30 October 2016

Remedies and conseqeunces when changing a Dutch contract

Category: Contract law

Three different types of remedies can be distinguished in cases unexpected circumstances which justify an intervention; the contract may be renegotiated, adjusted or terminated. The most common remedy for the change of circumstances is the termination of the contract. This is an all-or-nothing remedy. Priority issue between these remedies is left to the courts’ discretion. In such cases, the courts shall provide adjustment of the contract and only if an adjustment is in concreto not appropriate, the contract should be terminated.

How to change a disappointing contract under Dutch law?

The legal consequences (remedies) when changing a contract in favour of the disadvantaged party are as follows:

  1. invitation to renegotiate, regarding the possible means in order to find a compromising solution against the suddenly changed circumstances,
  2. adjustment of the contract according to the unexpectedly changed circumstances or;
  3. the termination of the contract, as an ultimate remedy, probably combined with a compensation of equity for sacrifice in favour of the party who endures the termination of the contract. From the other perspective; the party who is released from the binding force of the contract has to compensate his relief.

Renegotiation is the most efficient remedy for the change of circumstances under a Dutch contract since it enables the parties to find a mutual resolution. Renegotiation is not an all-or-nothing remedy like the termination of the contract since it provides the parties with the full discretion of reallocating the risk and regenerating the contractual balance.

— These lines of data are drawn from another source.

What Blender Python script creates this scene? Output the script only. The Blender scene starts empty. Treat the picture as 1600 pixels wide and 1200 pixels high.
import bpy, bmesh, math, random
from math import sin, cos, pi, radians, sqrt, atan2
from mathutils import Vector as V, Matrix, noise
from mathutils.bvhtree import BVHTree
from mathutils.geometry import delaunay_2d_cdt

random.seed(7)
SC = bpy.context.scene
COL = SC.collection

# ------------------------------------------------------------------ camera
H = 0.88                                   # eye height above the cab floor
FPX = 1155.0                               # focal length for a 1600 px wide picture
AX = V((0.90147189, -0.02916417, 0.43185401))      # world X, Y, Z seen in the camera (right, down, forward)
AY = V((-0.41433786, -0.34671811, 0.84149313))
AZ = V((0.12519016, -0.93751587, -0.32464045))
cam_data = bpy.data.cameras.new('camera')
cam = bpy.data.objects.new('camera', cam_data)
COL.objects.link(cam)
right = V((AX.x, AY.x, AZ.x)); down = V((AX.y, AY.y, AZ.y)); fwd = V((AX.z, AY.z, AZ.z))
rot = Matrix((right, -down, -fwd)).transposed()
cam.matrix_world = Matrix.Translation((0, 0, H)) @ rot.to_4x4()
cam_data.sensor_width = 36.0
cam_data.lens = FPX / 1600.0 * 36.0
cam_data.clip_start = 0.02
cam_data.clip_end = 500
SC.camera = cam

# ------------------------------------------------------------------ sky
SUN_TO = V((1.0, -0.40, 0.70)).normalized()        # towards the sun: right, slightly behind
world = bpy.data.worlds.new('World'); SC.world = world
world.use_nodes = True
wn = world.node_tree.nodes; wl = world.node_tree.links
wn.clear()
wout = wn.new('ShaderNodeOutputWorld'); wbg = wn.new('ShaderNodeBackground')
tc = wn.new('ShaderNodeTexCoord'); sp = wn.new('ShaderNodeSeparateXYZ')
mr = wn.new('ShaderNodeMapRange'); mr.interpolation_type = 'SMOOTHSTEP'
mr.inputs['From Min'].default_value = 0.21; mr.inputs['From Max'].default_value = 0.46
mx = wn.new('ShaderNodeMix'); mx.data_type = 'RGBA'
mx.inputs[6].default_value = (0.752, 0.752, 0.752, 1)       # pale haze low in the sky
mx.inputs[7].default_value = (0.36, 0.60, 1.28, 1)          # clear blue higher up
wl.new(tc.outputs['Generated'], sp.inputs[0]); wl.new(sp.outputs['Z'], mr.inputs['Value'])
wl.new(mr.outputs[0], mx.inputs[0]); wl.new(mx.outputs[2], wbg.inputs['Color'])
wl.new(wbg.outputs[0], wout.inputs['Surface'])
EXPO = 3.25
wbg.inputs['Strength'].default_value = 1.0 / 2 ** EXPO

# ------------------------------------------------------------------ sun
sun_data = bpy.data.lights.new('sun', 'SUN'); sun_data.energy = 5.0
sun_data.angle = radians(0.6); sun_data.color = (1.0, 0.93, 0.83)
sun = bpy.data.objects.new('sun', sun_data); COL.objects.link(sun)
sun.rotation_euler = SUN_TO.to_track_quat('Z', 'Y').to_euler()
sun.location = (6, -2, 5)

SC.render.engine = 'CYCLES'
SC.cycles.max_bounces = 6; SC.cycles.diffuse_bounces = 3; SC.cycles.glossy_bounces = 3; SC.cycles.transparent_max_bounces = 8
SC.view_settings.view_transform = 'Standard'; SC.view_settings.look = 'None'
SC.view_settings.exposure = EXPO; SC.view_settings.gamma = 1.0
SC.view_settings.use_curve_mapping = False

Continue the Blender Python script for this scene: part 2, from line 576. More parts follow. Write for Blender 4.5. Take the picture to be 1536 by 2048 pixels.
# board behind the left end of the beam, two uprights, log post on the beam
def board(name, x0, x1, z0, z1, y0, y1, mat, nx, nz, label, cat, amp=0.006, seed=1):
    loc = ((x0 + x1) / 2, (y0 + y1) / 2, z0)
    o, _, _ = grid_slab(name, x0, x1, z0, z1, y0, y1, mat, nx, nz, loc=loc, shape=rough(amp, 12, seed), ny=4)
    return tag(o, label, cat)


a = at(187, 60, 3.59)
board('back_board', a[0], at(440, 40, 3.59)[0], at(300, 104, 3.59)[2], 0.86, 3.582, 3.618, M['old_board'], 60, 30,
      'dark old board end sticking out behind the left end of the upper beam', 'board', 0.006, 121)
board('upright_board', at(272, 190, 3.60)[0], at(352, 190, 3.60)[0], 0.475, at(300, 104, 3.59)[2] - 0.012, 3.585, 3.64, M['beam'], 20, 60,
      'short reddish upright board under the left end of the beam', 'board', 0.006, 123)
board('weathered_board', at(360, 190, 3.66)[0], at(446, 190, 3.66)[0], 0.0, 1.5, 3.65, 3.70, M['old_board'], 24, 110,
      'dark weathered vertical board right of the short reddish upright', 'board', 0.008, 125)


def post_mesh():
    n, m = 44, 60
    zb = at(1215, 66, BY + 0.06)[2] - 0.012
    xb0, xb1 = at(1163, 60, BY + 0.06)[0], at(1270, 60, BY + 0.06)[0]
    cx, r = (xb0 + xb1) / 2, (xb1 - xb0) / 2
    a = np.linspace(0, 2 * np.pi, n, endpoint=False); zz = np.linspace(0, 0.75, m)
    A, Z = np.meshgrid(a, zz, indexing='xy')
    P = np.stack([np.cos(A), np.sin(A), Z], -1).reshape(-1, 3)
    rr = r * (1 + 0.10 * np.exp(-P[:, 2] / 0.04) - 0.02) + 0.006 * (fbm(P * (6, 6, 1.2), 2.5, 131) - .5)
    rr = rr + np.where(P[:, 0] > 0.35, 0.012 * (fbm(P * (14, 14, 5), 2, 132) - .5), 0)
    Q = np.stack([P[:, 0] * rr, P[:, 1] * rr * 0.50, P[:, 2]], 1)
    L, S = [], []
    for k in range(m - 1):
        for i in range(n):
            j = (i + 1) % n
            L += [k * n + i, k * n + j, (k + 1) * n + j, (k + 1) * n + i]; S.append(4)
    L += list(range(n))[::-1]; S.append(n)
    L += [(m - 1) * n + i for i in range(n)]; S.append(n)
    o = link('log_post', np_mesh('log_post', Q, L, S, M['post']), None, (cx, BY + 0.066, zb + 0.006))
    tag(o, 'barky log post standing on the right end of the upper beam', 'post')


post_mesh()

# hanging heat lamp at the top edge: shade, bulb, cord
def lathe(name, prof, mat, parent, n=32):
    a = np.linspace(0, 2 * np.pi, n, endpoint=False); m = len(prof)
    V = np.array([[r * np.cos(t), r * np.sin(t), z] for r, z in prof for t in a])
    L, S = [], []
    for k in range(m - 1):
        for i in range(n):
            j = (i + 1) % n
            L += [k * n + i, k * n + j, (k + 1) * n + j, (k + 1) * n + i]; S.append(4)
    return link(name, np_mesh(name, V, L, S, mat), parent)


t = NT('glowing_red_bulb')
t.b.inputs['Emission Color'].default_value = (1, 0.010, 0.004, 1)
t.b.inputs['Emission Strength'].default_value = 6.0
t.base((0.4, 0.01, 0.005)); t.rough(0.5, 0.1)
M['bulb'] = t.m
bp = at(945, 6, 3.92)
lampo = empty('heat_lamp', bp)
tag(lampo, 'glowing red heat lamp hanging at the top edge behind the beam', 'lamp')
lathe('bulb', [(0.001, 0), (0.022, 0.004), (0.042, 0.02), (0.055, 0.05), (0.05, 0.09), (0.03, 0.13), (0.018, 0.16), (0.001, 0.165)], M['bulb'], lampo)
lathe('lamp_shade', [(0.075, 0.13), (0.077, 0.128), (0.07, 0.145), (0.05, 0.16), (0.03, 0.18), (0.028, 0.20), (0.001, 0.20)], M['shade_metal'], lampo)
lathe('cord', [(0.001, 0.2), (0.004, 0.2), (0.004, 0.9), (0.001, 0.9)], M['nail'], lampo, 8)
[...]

Duty to renegotiate Dutch Contract?

The duty to renegotiate under Dutch law is based on the principle of good faith as well as on the principle of loyalty or fairness. A faithful partner has to take all efforts to settle the dispute fairly. A Dutch business lawyer can also ask the Court for an injunction to order the other party to renegotiate in good faith. Violation of the duty to renegotiate in good faith will not lead to compensation, but to the loss of the right to adjust and terminate the contract. The ideal remedy specified for the change of circumstances is indeed the adjustment of the contractual balance. If renegotiation does not lead to the preferred change of the Dutch Contract, a request can be filed with the Dutch Court to modify the contract.